Кажется, на Мёртвом море мы оказываемся меньше чем через час. С перепадом высот и температур внутренний монолог не возвращается, наоборот, думать получается только телом. Но и оно сбито с толку: Женя проводит обычный инструктаж – лицо в воду не опускать, глаза не тереть; я знаю, что погружаюсь в агрессивную среду, но тёплое плотное море присылает противоположные сигналы – нужно расслабиться, всё хорошо. Вынуждена признать, что за пять минут я впала в состояние космической собаки Белки, Женя сжалился и вытащил меня.
Ещё через час мы подъезжали к Иерусалиму, за бортом было плюс тринадцать, ни одна часть меня уже ничего не соображала, но где-то между мирами Женя, который тщательно выстроил весь этот трип и теперь любовался результатом, дал мне рюмку французского абсента, и я подумала «ну и ладно». Сегодня выяснилось, что времени, расстоянию и прочим физическим показателям доверять бессмысленно, и за одно это стоит выпить.
Дома я забралась в постель, закрыла глаза, и последние дни рассыпались, как подброшенная пачка открыток, – взлетели и распались на картинки и ветер.
* * *Читавшие эти записки говорят, у меня получился комплиментарный текст, в котором нет ничего о насущных проблемах Израиля. А что, кто-то обещал? Я не пишу этнографических исследований, мне хватает проблем своей страны, чтобы на них сосредоточиваться. Там я была туристом, и в этом качестве со мной ничего плохого не случалось. Если случится, я вам сообщу. И выберу другое место для следующих каникул.
У меня не было неприятностей со службами безопасности, например. Досмотры были, неприятности – нет. Воспринимать их работу без раздражения меня научил один разговор в Дизенгоф-центре.
Чернокожий толстячок, приблизительно моего роста, стоял у входа, расставив ноги несколько шире плеч, и поигрывал сканером. Он с явным наслаждением изображал техасского шерифа, не забывая коротко, но внимательно проверять каждого входящего.

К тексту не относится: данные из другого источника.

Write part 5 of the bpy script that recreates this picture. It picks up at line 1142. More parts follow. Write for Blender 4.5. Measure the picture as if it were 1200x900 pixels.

– Долго репетировал эту позу, – заметил Женя.
– Важненький такой…
– В девяносто шестом тут был теракт, смертник хотел войти, но испугался охранника. Отошёл немного и взорвался, погибли тринадцать человек. Попал бы внутрь, были бы другие цифры.
– А охранник уцелел?
– Нет.
Боже мой, да пусть играет в героя, у него, к сожалению, есть некоторый шанс им стать. Пусть дотошная девчонка переворачивает мою сумку в Бен Гурионе («Кажется, я теперь знаю, что такое еврейский погром, – подумала я тогда, – то, что устраивают израильские безопасники в твоих вещах»). Пусть работают, как умеют, зато мне спокойней лететь, ходить по торговому центру, ездить в автобусе.
Но в целом отлёты мои проходят гладко. В последний тель-авивский вечер я решила выпить капельку абсента, но по необъяснимым причинам чистый напиток постепенно сменился коктейлем «Ван Гог». Я немного грустила и даже опасалась, что буду плакать, уезжая, но с утра физические страдания полностью изгнали душевные. И служба безопасности с одного взгляда поняла, что у этого человека сегодня другие проблемы, нежели взрыв аэропорта.